Kemudian, sila yang kelima merupakan sila yang terpenting., karena akan membantu terwujudnya sila lainnya. Standar angka kemiskinan yang dipakai BPS, bukan standar bank Indonesia adalah mendekati 50%. Kemiskinan yang diderita di Indonesia ini, disebut dengan kemiskinan struktural, istilah ini dari Sritua Arief dan Adi Sasono tahun 1980-an.

Keterangan di atas adalah perpaduan Islam dengan ideologi Negara Indonesia, yaitu Pancasila. Sengaja penulis mengutip keterangan di atas dari buku ini, karena untuk padu dengan Indonesia skala besarnya, Islam harus padu dengan dasar negara Indonesia dahulu. Hal ini bisa dibuktikan dengan sejarah rancangan UUD 1945, yang terdapat di dalam buku ini.

Lalu, sudah padukah Islam dengan Indonesia? Dan bagaimana perpaduan Keindonesiaan dan Keislaman itu?

Untuk memadukan Islam dan Indonesia itu Gus Sholeh menjelaskan, bukan masalah yang mudah. Gus Sholah mengutip keterangan dalam buku “Mengenal Lebih Dekat Hadratussyaikh Hasyim Asy’ari” dijelaskan bahwasanya membutuhkan waktu puluhan tahun hal itu baru bisa berjalan, 40-50 tahun baru bisa.
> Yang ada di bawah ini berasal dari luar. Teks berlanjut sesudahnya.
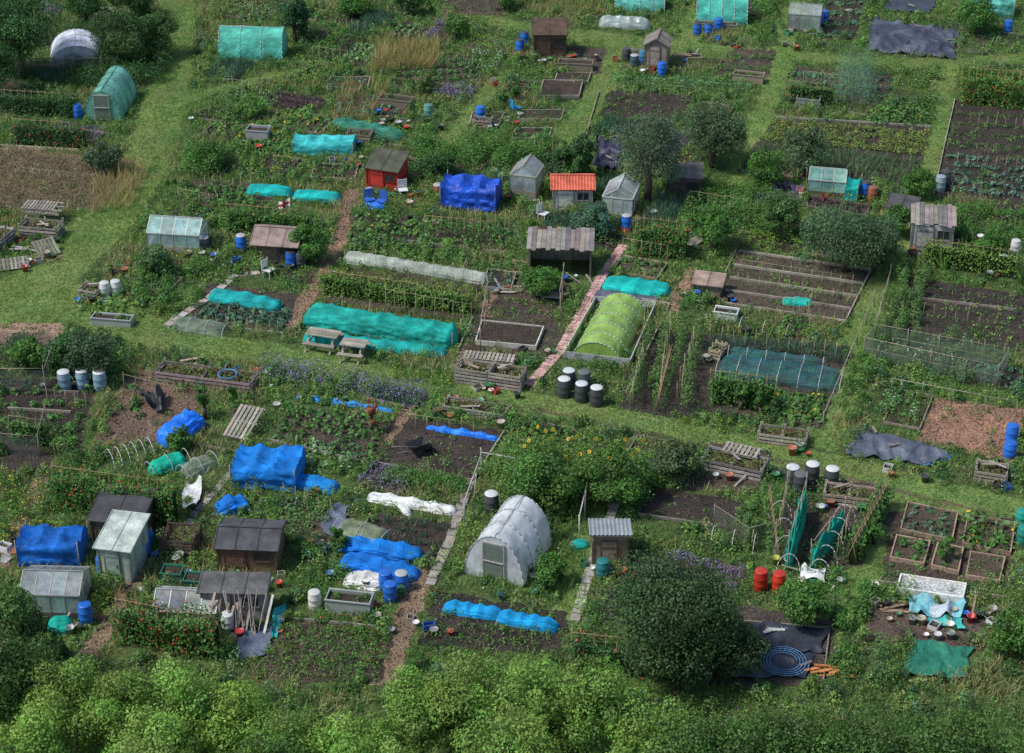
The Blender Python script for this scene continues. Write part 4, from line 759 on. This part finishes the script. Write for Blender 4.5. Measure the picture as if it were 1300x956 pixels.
C('bean_plants',[(815,425),(900,430),(880,525),(790,515)],4,'rasp','v',miss=.2);C('seedling_rows',[(520,535),(640,552),(600,608),(480,590)],4,'seed',miss=.5)
C('vegetable_rows',[(832,620),(940,640),(922,668),(815,655)],3,'seed',miss=.5);C('sweetcorn_plants',[(500,600),(600,615),(590,630),(480,612)],3,'bush',sc=.6)
C('leek_plants',[(480,655),(580,668),(562,705),(470,690)],3,'leek',miss=.3);C('potato_plants',[(555,755),(720,780),(712,830),(535,815)],4,'straw',sc=1.4,miss=.25)
C('flower_bed',[(300,625),(440,640),(430,655),(290,640)],2,'potf');C('vegetable_plants',[(362,636),(425,645),(405,690),(350,680)],4,'pot',sc=.8,col=(.09,.15,.05))
C('lavender_bushes',[(335,462),(425,475),(415,495),(330,480)],3,'lav',sc=1.4);C('lavender_bushes',[(440,480),(545,498),(540,520),(435,500)],3,'lav',sc=1.4)
C('squash_plants',[(455,275),(655,290),(640,318),(445,308)],3,'squash');C('vegetable_plants',[(450,305),(640,325),(632,345),(445,322)],2,'cab',col=GRN)
C('purple_kale',[(360,345),(400,350),(395,362),(355,358)],2,'purp');C('dry_weeds',[(-20,195),(160,207),(125,262),(-20,268)],13,'dry',miss=.1,sc=1.1,gap=.3,col=(.16,.12,.07))
C('cabbage_plants',[(100,375),(190,380),(180,405),(95,400)],4,'cab',sc=1.3,col=LG);C('vegetable_plants',[(1000,605),(1060,612),(1045,650),(995,645)],3,'pot','v')
C('vegetable_rows',[(1130,770),(1250,778),(1245,820),(1100,812)],3,'seed',miss=.5);C('seedling_rows',[(650,352),(720,362),(700,405),(630,398)],4,'let',sc=1.4);C('vegetable_plants',[(240,235),(345,240),(338,262),(235,260)],4,'chard')
C('vegetable_plants',[(430,120),(518,126),(510,150),(422,148)],3,'cab');C('vegetable_rows',[(500,78),(608,73),(612,102),(500,110)],4,'chard');C('vegetable_rows',[(0,490),(120,490),(100,570),(0,588)],5,'chard',miss=.3)
C('vegetable_plants',[(860,575),(900,565),(900,610),(850,610)],3,'bush');C('vegetable_rows',[(1040,0),(1100,0),(1085,50),(1030,55)],4,'cab');C('vegetable_rows',[(930,65),(985,68),(970,100),(910,98)],2,'pot')
C('chard_plants',[(600,455),(690,460),(680,470),(600,468)],2,'chard');C('vegetable_plants',[(300,170),(380,172),(370,200),(290,198)],3,'squash',sc=.8);C('vegetable_plants',[(250,265),(300,267),(295,285),(245,283)],2,'cab');C('vegetable_plants',[(380,90),(450,90),(445,110),(372,110)],2,'squash',sc=.8);C('flower_bed',[(290,118),(360,122),(350,140),(285,136)],3,'flow')
C('brassica_row',[(620,215),(690,215),(680,240),(640,240)],3,'cab');C('vegetable_plants',[(520,290),(440,275),(450,262),(560,275)],2,'pot');C('flower_bed',[(500,470),(575,480),(570,495),(500,485)],2,'yel',sc=.7);C('strawberry_plants',[(820,680),(920,695),(905,715),(810,700)],3,'straw')
C('brassica_row',[(1130,480),(1180,490),(1165,540),(1115,525)],4,'chard');C('potato_plants',[(20,540),(100,545),(90,570),(10,570)],3,'pot')
T=thicket
T('straw_grass',[(125,210),(190,215),(165,268),(115,272)],'oni',18,2.8,STR);T('straw_grass',[(480,60),(560,55),(555,90),(470,95)],'oni',16,3.6,(.28,.21,.09));T('straw_grass',[(430,110),(500,100),(470,160),(420,160)],'oni',9,2.6,(.26,.2,.09))
T('straw_grass',[(1055,530),(1100,535),(1090,575),(1050,570)],'oni',12,2,STR);T('flowering_shrubs',[(300,12),(345,10),(345,28),(290,30)],'flow',3);T('flowering_shrubs',[(600,68),(640,70),(630,90),(595,90)],'flow',4);T('flowering_shrubs',[(330,480),(360,480),(355,500),(325,500)],'flow',4)
T('straw_grass',[(660,0),(760,0),(760,25),(660,20)],'oni',8,2.4,(.2,.18,.08));T('straw_grass',[(0,270),(30,275),(20,300),(0,300)],'oni',10,2,STR)
T('blackberry_thicket',[(240,190),(300,185),(290,225),(230,225)],'bush',3);T('blackberry_thicket',[(520,185),(700,185),(700,212),(540,215)],'bush',3,1.2);T('mixed_shrubs',[(180,330),(260,335),(250,395),(160,385)],'bush',2.2,.9)
T('mixed_shrubs',[(90,50),(210,30),(210,110),(90,110)],'bush',3,1.4,DG);T('mixed_shrubs',[(10,430),(150,440),(160,475),(10,475)],'bush',2.4,.9,DG);T('flower_border',[(0,600),(60,600),(60,680),(0,700)],'yel',4);T('mixed_shrubs',[(230,260),(290,262),(290,290),(230,290)],'bush',2,.7)
T('flower_border',[(120,570),(150,560),(140,600),(110,600)],'red',5);T('mixed_shrubs',[(640,335),(740,350),(700,365),(640,352)],'bush',2,.7);T('flower_border',[(105,740),(150,750),(140,780),(105,780)],'yel',5);T('fennel',[(1065,95),(1110,95),(1108,138),(1060,138)],'fenn',9,1.7,(.1,.17,.11))
T('flower_border',[(870,525),(950,540),(940,560),(865,545)],'yel',4,.7);T('white_flowers',[(880,520),(960,535),(955,550),(875,538)],'flow',3,.6);T('blackberry_thicket',[(880,240),(1010,250),(990,300),(870,290)],'bush',2.5,1);T('artichoke_plants',[(1110,130),(1180,130),(1175,160),(1110,155)],'squash',2.5,1.3)
T('mixed_shrubs',[(800,585),(870,590),(860,625),(790,620)],'bush',2.5,.8);T('raspberry_thicket',[(1130,340),(1180,345),(1160,450),(1100,440)],'rasp',4,.8);T('sweetcorn_plants',[(1180,315),(1300,335),(1300,362),(1160,345)],'corn',2.5,.7);T('mixed_shrubs',[(1200,265),(1300,275),(1300,315),(1215,305)],'bush',2,.8)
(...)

Untuk mengetahui lebih jelasnya, bisa anda lihat didalam tulisan-tulisan karya Gus Sholah tentang Keindonesiaan dan Keislaman. Akan anda temukan banyak sekali perpaduan Islam dengan Indonesia, baik itu dalam sejarah kemerdekaan, substansi pemerintahan hingga lembaga-lembaga pendidikan yang didirikan di Indonesia sejak dahulu. Seperti lembaga pesantren awalnya, dilanjut dengan pendidikan dasar, menengah dan atas, hingga perkuliahan.

Kondisi yang baik di Indonesia dalam menyelesaikan masalah yang timbul akibat pertentangan yang terjadi dalam perbedaan pemahaman mengenai Islam, patut disyukuri. Kondisi baik ini tidak terlepas dari keberhasilan dalam memadukan keagamaan (Islam) dan kebangsaan (Indonesia). Berikut juga dengan kondisi damai Indonesia yang kontras dengan konflik di negara-negara Timur Tengah, ini tercapai berkat adanya kesamaan pandangan dalam Pancasila.
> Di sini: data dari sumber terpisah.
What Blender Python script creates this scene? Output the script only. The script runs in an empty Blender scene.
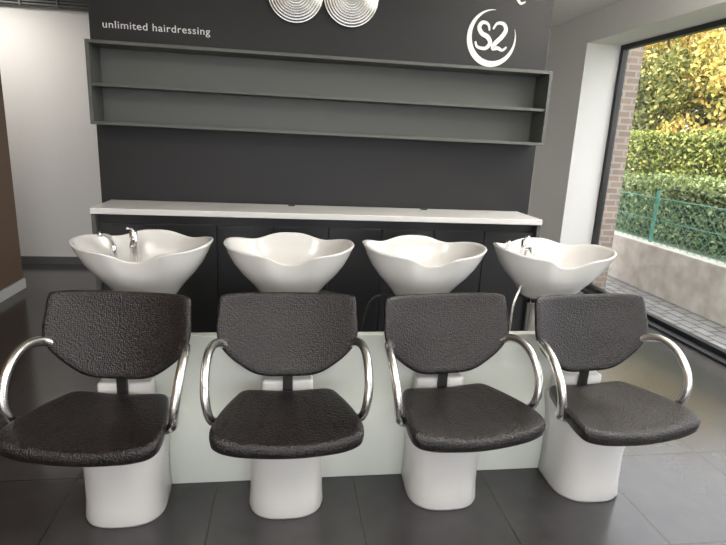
import bpy, math, random
from mathutils import Vector, Matrix
random.seed(4)
S=bpy.context.scene
try:
    S.view_settings.view_transform='Standard'
except Exception: pass
COL=S.collection

# ---------------- materials
def mat(name,color,rough=.5,metal=0,spec=.5,coat=0):
    m=bpy.data.materials.new(name); m.use_nodes=True
    b=m.node_tree.nodes['Principled BSDF']
    b.inputs['Base Color'].default_value=(*color,1); b.inputs['Roughness'].default_value=rough
    b.inputs['Metallic'].default_value=metal; b.inputs['Specular IOR Level'].default_value=spec
    b.inputs['Coat Weight'].default_value=coat; b.inputs['Coat Roughness'].default_value=.06
    return m
def bsdf(m): return m.node_tree.nodes['Principled BSDF']
def addbump(m,kind='noise',scale=50,strength=.2,dist=.01,colvar=None):
    nt=m.node_tree; N=nt.nodes; L=nt.links
    tc=N.new('ShaderNodeTexCoord')
    if kind=='noise':
        t=N.new('ShaderNodeTexNoise'); t.inputs['Scale'].default_value=scale; t.inputs['Detail'].default_value=6; out=t.outputs['Fac']
    elif kind=='voronoi':
        t=N.new('ShaderNodeTexVoronoi'); t.inputs['Scale'].default_value=scale; t.inputs['Randomness'].default_value=.7; out=t.outputs['Distance']
    L.new(tc.outputs['Object'],t.inputs['Vector'])
    bp=N.new('ShaderNodeBump'); bp.inputs['Strength'].default_value=strength; bp.inputs['Distance'].default_value=dist
    if kind=='voronoi': bp.invert=True
    L.new(out,bp.inputs['Height']); L.new(bp.outputs['Normal'],bsdf(m).inputs['Normal'])
    if colvar:
        r=N.new('ShaderNodeValToRGB'); r.color_ramp.elements[0].position=.2 if kind=='voronoi' else .35
        r.color_ramp.elements[1].position=.62 if kind=='voronoi' else .7
        r.color_ramp.elements[0].color=(*colvar[0],1); r.color_ramp.elements[1].color=(*colvar[1],1)
        L.new(out,r.inputs['Fac']); L.new(r.outputs['Color'],bsdf(m).inputs['Base Color'])
    return m
def brickmat(name,c1,c2,mort,w,h,ms,offset=.5,shift=(0,0,0),rough=.6,bump=.3,plane='XY',spec=.5,ov=.35):
    m=mat(name,c1,rough,spec=spec); nt=m.node_tree;N=nt.nodes;L=nt.links
    tc=N.new('ShaderNodeTexCoord'); sep=N.new('ShaderNodeSeparateXYZ'); com=N.new('ShaderNodeCombineXYZ')
    L.new(tc.outputs['Object'],sep.inputs[0])
    L.new(sep.outputs[plane[0]],com.inputs[0]); L.new(sep.outputs[plane[1]],com.inputs[1])
    mp=N.new('ShaderNodeMapping'); mp.inputs['Location'].default_value=shift
    L.new(com.outputs[0],mp.inputs['Vector'])
    b=N.new('ShaderNodeTexBrick'); b.offset=offset; b.inputs['Scale'].default_value=1
    b.inputs['Brick Width'].default_value=w; b.inputs['Row Height'].default_value=h
    b.inputs['Mortar Size'].default_value=ms; b.inputs['Mortar Smooth'].default_value=.1
    b.inputs['Color1'].default_value=(*c1,1); b.inputs['Color2'].default_value=(*c2,1); b.inputs['Mortar'].default_value=(*mort,1)
    L.new(mp.outputs[0],b.inputs['Vector'])
    n=N.new('ShaderNodeTexNoise'); n.inputs['Scale'].default_value=7; n.inputs['Detail'].default_value=8
    L.new(tc.outputs['Object'],n.inputs['Vector'])
    mx=N.new('ShaderNodeMixRGB'); mx.blend_type='OVERLAY'; mx.inputs[0].default_value=ov
    L.new(b.outputs['Color'],mx.inputs[1]); L.new(n.outputs['Fac'],mx.inputs[2])
    L.new(mx.outputs[0],bsdf(m).inputs['Base Color'])
    bp=N.new('ShaderNodeBump'); bp.invert=True; bp.inputs['Strength'].default_value=bump; bp.inputs['Distance'].default_value=.004
    L.new(b.outputs['Fac'],bp.inputs['Height']); L.new(bp.outputs['Normal'],bsdf(m).inputs['Normal'])
    return m
def leafmat(name,stops,trans=.0):
    m=mat(name,stops[0],.6,spec=.3); nt=m.node_tree;N=nt.nodes;L=nt.links
    g=N.new('ShaderNodeNewGeometry'); r=N.new('ShaderNodeValToRGB')
    cr=r.color_ramp
    cr.elements[0].color=(*stops[0],1); cr.elements[1].color=(*stops[-1],1)
    for i,c in enumerate(stops[1:-1]):
        e=cr.elements.new((i+1)/(len(stops)-1)); e.color=(*c,1)
    L.new(g.outputs['Random Per Island'],r.inputs['Fac']); L.new(r.outputs['Color'],bsdf(m).inputs['Base Color'])
    return m

M_black=addbump(mat('black_wall_paint',(.0125,.012,.0135),.5,spec=.4),'noise',90,.08,.003)
M_shelf=mat('grey_shelf',(.092,.097,.089),.45)
M_white=addbump(mat('white_plaster',(.78,.77,.74),.8),'noise',120,.1,.003)
M_ceil=addbump(mat('ceiling_paint',(.84,.83,.80),.85),'noise',100,.05,.002)
M_counter=addbump(mat('counter_laminate',(.72,.71,.70),.35),'noise',60,.02,.001)
M_cab=mat('cabinet_dark',(.022,.023,.025),.3)
M_ceramic=addbump(mat('white_ceramic',(.70,.69,.675),.13,spec=.5,coat=.4),'noise',3,.01,.001)
M_plast=addbump(mat('pedestal_white',(.70,.685,.67),.3),'noise',40,.02,.001)
M_glossw=addbump(mat('white_gloss_panel',(.70,.73,.67),.06,coat=.5),'noise',2,.01,.001)
M_leather=addbump(mat('embossed_leather',(.02,.013,.013),.34,spec=.5),'voronoi',135,.85,.0030,((.024,.0165,.0165),(.004,.003,.003)))
M_chrome=mat('brushed_aluminium',(.78,.77,.75),.26,1)
M_chrome2=mat('chrome',(.8,.8,.8),.08,1)
M_blackp=mat('black_metal',(.012,.012,.012),.4)
M_frame=mat('black_frame',(.012,.013,.014),.4)
M_wood=addbump(mat('brown_wood',(.21,.13,.08),.5),'noise',12,.1,.003)
M_dark_base=mat('dark_skirting',(.12,.12,.12),.5)
M_letter=mat('white_vinyl',(.85,.85,.85),.5)
M_silver=mat('silver_disc',(.55,.54,.53),.22,1)
M_floor=brickmat('floor_tiles',(.046,.043,.045),(.053,.050,.052),(.020,.019,.019),.6,.6,.004,0,(.28,.2,0),.16,.3,spec=.7)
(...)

Di dalam tulisannya yang berjudul “Merawat Harmoni Indonesia dan Islam”, Gus Sholah menuturkan bahwasanya tidak ada yang salah dengan negara Pancasila, tetapi kitalah yang belum berhasil mewujudkan negara Pancasila menjadi kenyataan secara sempurna.

Didukung dengan cover buku yang menarik, buku ini merupakan kumpulan dari berbagai tulisan KH. Salahuddin Wahid yang dimuat di berbagai media. Bahasa yang digunakan dalam tulisan-tulisannya menggunakan bahasa yang enak dibaca, jernih, mengalir, mudah untuk dipahami dan sistematis. Lembut dalam menyampaikan sanggahan, lugas berargumentasi, dan elegan dalam mengemukakan pendapat. Hal ini bisa dibuktikan pada tulisan Gus Sholah tentang “Hari Valentine”, yang ketika Istrinya Ibu Ny. Hj. Faridah meminta pendapat mengenai Hari Valentine melalui telepon.

Namun, ada beberapa tulisan Gus Sholah yang dikumpulkan, tidak dilengkapi dengan keterangan waktu pemuatan tulisan tersebut, sehingga membuat pembaca merasa sulit untuk menyingkronkan hal yang terjadi dengan masa yang ada, karena menurut penulis akan lebih susah bagi pembaca merefleksikan tulisan-tulisan yang disajikan tanpa mengetahui kapan tulisan itu ditulis.

Buku ini cocok untuk semua kalangan, karena di dalamnya terdapat banyak sejarah proses perkawinan atau perpaduan ataran Islam dan Indonesia, juga perjuangan Hadratussyaikh Hasyim Asy’ari dalam memadukan Islam dan Indonesia, yang kemudian diteruskan oleh cucunya KH. Salahuddin Wahid sesuai dengan yang tercermin di dalam buku ini.